>> START

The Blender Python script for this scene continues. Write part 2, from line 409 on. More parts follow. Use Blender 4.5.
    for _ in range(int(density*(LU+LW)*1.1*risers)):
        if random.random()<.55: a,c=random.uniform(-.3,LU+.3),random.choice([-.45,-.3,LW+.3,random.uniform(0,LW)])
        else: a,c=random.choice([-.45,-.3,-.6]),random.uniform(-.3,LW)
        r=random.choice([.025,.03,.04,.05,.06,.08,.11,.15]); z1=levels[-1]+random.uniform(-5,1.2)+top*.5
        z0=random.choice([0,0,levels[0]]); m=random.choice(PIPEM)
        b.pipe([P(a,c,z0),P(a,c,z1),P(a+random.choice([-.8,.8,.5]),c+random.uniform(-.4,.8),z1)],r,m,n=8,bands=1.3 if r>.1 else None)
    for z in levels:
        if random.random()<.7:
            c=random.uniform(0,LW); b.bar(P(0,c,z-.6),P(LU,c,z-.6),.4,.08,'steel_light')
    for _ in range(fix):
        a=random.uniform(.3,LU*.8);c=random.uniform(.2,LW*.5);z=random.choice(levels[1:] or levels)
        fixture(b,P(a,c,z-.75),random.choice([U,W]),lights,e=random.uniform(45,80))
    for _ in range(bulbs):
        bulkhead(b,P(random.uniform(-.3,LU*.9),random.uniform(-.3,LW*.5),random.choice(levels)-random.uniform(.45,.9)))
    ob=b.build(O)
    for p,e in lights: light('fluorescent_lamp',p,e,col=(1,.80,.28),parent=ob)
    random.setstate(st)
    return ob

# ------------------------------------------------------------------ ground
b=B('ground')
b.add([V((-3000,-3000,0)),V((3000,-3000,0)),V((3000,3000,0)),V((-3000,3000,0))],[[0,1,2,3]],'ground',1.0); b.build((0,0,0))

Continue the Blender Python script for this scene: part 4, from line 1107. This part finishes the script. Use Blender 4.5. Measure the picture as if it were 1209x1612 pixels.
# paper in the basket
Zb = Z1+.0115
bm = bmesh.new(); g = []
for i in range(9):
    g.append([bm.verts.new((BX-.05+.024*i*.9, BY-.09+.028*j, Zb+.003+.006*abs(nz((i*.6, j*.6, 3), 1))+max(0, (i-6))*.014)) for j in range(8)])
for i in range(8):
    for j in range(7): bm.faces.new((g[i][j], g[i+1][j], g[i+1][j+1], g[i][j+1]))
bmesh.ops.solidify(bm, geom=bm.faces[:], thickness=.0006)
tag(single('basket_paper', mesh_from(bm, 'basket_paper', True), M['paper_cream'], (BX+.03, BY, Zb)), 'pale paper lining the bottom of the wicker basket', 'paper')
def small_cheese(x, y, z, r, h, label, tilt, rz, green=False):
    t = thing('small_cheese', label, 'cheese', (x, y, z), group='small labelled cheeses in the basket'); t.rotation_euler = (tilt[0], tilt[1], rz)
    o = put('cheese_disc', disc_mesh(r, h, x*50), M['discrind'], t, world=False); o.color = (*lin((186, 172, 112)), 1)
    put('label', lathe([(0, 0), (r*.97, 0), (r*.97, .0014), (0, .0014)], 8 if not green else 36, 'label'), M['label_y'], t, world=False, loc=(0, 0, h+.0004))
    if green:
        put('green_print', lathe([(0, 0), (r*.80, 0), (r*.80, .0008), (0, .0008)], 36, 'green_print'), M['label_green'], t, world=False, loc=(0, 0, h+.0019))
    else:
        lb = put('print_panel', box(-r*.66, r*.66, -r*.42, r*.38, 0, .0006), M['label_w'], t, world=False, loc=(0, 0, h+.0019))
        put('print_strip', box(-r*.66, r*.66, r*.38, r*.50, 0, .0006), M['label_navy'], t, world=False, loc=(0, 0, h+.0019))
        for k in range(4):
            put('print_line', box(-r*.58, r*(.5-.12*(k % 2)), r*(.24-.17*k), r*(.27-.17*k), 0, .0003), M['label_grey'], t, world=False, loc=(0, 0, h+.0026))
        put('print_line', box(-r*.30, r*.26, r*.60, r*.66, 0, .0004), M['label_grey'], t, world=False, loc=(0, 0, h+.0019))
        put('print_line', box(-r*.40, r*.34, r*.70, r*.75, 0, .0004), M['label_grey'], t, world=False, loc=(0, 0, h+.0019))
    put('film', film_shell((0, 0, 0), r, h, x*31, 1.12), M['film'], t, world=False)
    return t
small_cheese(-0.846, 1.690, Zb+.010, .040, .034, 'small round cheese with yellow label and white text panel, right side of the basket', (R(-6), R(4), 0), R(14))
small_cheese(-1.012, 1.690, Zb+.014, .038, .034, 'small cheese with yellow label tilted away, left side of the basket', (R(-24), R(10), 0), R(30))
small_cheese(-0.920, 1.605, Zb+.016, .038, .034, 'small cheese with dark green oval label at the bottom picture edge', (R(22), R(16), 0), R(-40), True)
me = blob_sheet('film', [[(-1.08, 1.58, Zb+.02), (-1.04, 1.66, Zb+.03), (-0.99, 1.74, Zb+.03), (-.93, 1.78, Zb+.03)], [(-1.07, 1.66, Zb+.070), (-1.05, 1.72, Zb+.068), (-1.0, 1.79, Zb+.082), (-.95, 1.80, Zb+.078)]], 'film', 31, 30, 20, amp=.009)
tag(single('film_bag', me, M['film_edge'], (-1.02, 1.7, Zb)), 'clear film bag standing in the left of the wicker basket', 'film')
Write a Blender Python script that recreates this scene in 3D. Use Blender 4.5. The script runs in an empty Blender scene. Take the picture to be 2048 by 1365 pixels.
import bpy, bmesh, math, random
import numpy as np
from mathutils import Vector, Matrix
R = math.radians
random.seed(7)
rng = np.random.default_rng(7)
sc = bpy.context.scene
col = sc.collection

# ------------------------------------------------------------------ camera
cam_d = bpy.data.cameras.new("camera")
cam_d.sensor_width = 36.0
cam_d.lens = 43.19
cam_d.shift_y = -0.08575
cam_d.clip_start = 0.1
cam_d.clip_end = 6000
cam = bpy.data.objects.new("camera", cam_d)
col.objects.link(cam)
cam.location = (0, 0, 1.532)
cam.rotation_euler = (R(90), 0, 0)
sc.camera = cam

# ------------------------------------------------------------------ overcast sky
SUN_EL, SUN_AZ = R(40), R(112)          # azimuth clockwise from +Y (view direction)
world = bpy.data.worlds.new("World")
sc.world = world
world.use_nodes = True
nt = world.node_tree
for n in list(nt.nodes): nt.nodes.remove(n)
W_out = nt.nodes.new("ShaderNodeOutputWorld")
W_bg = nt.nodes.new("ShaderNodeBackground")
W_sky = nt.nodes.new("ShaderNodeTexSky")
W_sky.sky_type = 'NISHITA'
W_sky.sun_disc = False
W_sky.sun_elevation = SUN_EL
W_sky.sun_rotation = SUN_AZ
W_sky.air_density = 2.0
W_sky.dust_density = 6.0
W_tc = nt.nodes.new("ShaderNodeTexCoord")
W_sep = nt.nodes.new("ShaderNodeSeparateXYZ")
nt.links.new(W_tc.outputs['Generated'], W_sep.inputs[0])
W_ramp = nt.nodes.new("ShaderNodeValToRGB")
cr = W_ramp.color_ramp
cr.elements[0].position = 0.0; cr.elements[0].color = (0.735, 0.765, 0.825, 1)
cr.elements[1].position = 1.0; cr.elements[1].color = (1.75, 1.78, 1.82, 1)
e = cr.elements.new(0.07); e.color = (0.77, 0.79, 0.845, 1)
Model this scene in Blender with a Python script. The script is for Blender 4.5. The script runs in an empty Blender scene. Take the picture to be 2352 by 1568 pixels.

>> END

**Your goal**
Without leaving anything out, quote all the data.

**Answer in full**
The Blender Python script for this scene continues. Write part 2, from line 409 on. More parts follow. Use Blender 4.5.
    for _ in range(int(density*(LU+LW)*1.1*risers)):
        if random.random()<.55: a,c=random.uniform(-.3,LU+.3),random.choice([-.45,-.3,LW+.3,random.uniform(0,LW)])
        else: a,c=random.choice([-.45,-.3,-.6]),random.uniform(-.3,LW)
        r=random.choice([.025,.03,.04,.05,.06,.08,.11,.15]); z1=levels[-1]+random.uniform(-5,1.2)+top*.5
        z0=random.choice([0,0,levels[0]]); m=random.choice(PIPEM)
        b.pipe([P(a,c,z0),P(a,c,z1),P(a+random.choice([-.8,.8,.5]),c+random.uniform(-.4,.8),z1)],r,m,n=8,bands=1.3 if r>.1 else None)
    for z in levels:
        if random.random()<.7:
            c=random.uniform(0,LW); b.bar(P(0,c,z-.6),P(LU,c,z-.6),.4,.08,'steel_light')
    for _ in range(fix):
        a=random.uniform(.3,LU*.8);c=random.uniform(.2,LW*.5);z=random.choice(levels[1:] or levels)
        fixture(b,P(a,c,z-.75),random.choice([U,W]),lights,e=random.uniform(45,80))
    for _ in range(bulbs):
        bulkhead(b,P(random.uniform(-.3,LU*.9),random.uniform(-.3,LW*.5),random.choice(levels)-random.uniform(.45,.9)))
    ob=b.build(O)
    for p,e in lights: light('fluorescent_lamp',p,e,col=(1,.80,.28),parent=ob)
    random.setstate(st)
    return ob

# ------------------------------------------------------------------ ground
b=B('ground')
b.add([V((-3000,-3000,0)),V((3000,-3000,0)),V((3000,3000,0)),V((-3000,3000,0))],[[0,1,2,3]],'ground',1.0); b.build((0,0,0))

Continue the Blender Python script for this scene: part 4, from line 1107. This part finishes the script. Use Blender 4.5. Measure the picture as if it were 1209x1612 pixels.
# paper in the basket
Zb = Z1+.0115
bm = bmesh.new(); g = []
for i in range(9):
    g.append([bm.verts.new((BX-.05+.024*i*.9, BY-.09+.028*j, Zb+.003+.006*abs(nz((i*.6, j*.6, 3), 1))+max(0, (i-6))*.014)) for j in range(8)])
for i in range(8):
    for j in range(7): bm.faces.new((g[i][j], g[i+1][j], g[i+1][j+1], g[i][j+1]))
bmesh.ops.solidify(bm, geom=bm.faces[:], thickness=.0006)
tag(single('basket_paper', mesh_from(bm, 'basket_paper', True), M['paper_cream'], (BX+.03, BY, Zb)), 'pale paper lining the bottom of the wicker basket', 'paper')
def small_cheese(x, y, z, r, h, label, tilt, rz, green=False):
    t = thing('small_cheese', label, 'cheese', (x, y, z), group='small labelled cheeses in the basket'); t.rotation_euler = (tilt[0], tilt[1], rz)
    o = put('cheese_disc', disc_mesh(r, h, x*50), M['discrind'], t, world=False); o.color = (*lin((186, 172, 112)), 1)
    put('label', lathe([(0, 0), (r*.97, 0), (r*.97, .0014), (0, .0014)], 8 if not green else 36, 'label'), M['label_y'], t, world=False, loc=(0, 0, h+.0004))
    if green:
        put('green_print', lathe([(0, 0), (r*.80, 0), (r*.80, .0008), (0, .0008)], 36, 'green_print'), M['label_green'], t, world=False, loc=(0, 0, h+.0019))
    else:
        lb = put('print_panel', box(-r*.66, r*.66, -r*.42, r*.38, 0, .0006), M['label_w'], t, world=False, loc=(0, 0, h+.0019))
        put('print_strip', box(-r*.66, r*.66, r*.38, r*.50, 0, .0006), M['label_navy'], t, world=False, loc=(0, 0, h+.0019))
        for k in range(4):
            put('print_line', box(-r*.58, r*(.5-.12*(k % 2)), r*(.24-.17*k), r*(.27-.17*k), 0, .0003), M['label_grey'], t, world=False, loc=(0, 0, h+.0026))
        put('print_line', box(-r*.30, r*.26, r*.60, r*.66, 0, .0004), M['label_grey'], t, world=False, loc=(0, 0, h+.0019))
        put('print_line', box(-r*.40, r*.34, r*.70, r*.75, 0, .0004), M['label_grey'], t, world=False, loc=(0, 0, h+.0019))
    put('film', film_shell((0, 0, 0), r, h, x*31, 1.12), M['film'], t, world=False)
    return t
small_cheese(-0.846, 1.690, Zb+.010, .040, .034, 'small round cheese with yellow label and white text panel, right side of the basket', (R(-6), R(4), 0), R(14))
small_cheese(-1.012, 1.690, Zb+.014, .038, .034, 'small cheese with yellow label tilted away, left side of the basket', (R(-24), R(10), 0), R(30))
small_cheese(-0.920, 1.605, Zb+.016, .038, .034, 'small cheese with dark green oval label at the bottom picture edge', (R(22), R(16), 0), R(-40), True)
me = blob_sheet('film', [[(-1.08, 1.58, Zb+.02), (-1.04, 1.66, Zb+.03), (-0.99, 1.74, Zb+.03), (-.93, 1.78, Zb+.03)], [(-1.07, 1.66, Zb+.070), (-1.05, 1.72, Zb+.068), (-1.0, 1.79, Zb+.082), (-.95, 1.80, Zb+.078)]], 'film', 31, 30, 20, amp=.009)
tag(single('film_bag', me, M['film_edge'], (-1.02, 1.7, Zb)), 'clear film bag standing in the left of the wicker basket', 'film')
Write a Blender Python script that recreates this scene in 3D. Use Blender 4.5. The script runs in an empty Blender scene. Take the picture to be 2048 by 1365 pixels.
import bpy, bmesh, math, random
import numpy as np
from mathutils import Vector, Matrix
R = math.radians
random.seed(7)
rng = np.random.default_rng(7)
sc = bpy.context.scene
col = sc.collection

# ------------------------------------------------------------------ camera
cam_d = bpy.data.cameras.new("camera")
cam_d.sensor_width = 36.0
cam_d.lens = 43.19
cam_d.shift_y = -0.08575
cam_d.clip_start = 0.1
cam_d.clip_end = 6000
cam = bpy.data.objects.new("camera", cam_d)
col.objects.link(cam)
cam.location = (0, 0, 1.532)
cam.rotation_euler = (R(90), 0, 0)
sc.camera = cam

# ------------------------------------------------------------------ overcast sky
SUN_EL, SUN_AZ = R(40), R(112)          # azimuth clockwise from +Y (view direction)
world = bpy.data.worlds.new("World")
sc.world = world
world.use_nodes = True
nt = world.node_tree
for n in list(nt.nodes): nt.nodes.remove(n)
W_out = nt.nodes.new("ShaderNodeOutputWorld")
W_bg = nt.nodes.new("ShaderNodeBackground")
W_sky = nt.nodes.new("ShaderNodeTexSky")
W_sky.sky_type = 'NISHITA'
W_sky.sun_disc = False
W_sky.sun_elevation = SUN_EL
W_sky.sun_rotation = SUN_AZ
W_sky.air_density = 2.0
W_sky.dust_density = 6.0
W_tc = nt.nodes.new("ShaderNodeTexCoord")
W_sep = nt.nodes.new("ShaderNodeSeparateXYZ")
nt.links.new(W_tc.outputs['Generated'], W_sep.inputs[0])
W_ramp = nt.nodes.new("ShaderNodeValToRGB")
cr = W_ramp.color_ramp
cr.elements[0].position = 0.0; cr.elements[0].color = (0.735, 0.765, 0.825, 1)
cr.elements[1].position = 1.0; cr.elements[1].color = (1.75, 1.78, 1.82, 1)
e = cr.elements.new(0.07); e.color = (0.77, 0.79, 0.845, 1)
Model this scene in Blender with a Python script. The script is for Blender 4.5. The script runs in an empty Blender scene. Take the picture to be 2352 by 1568 pixels.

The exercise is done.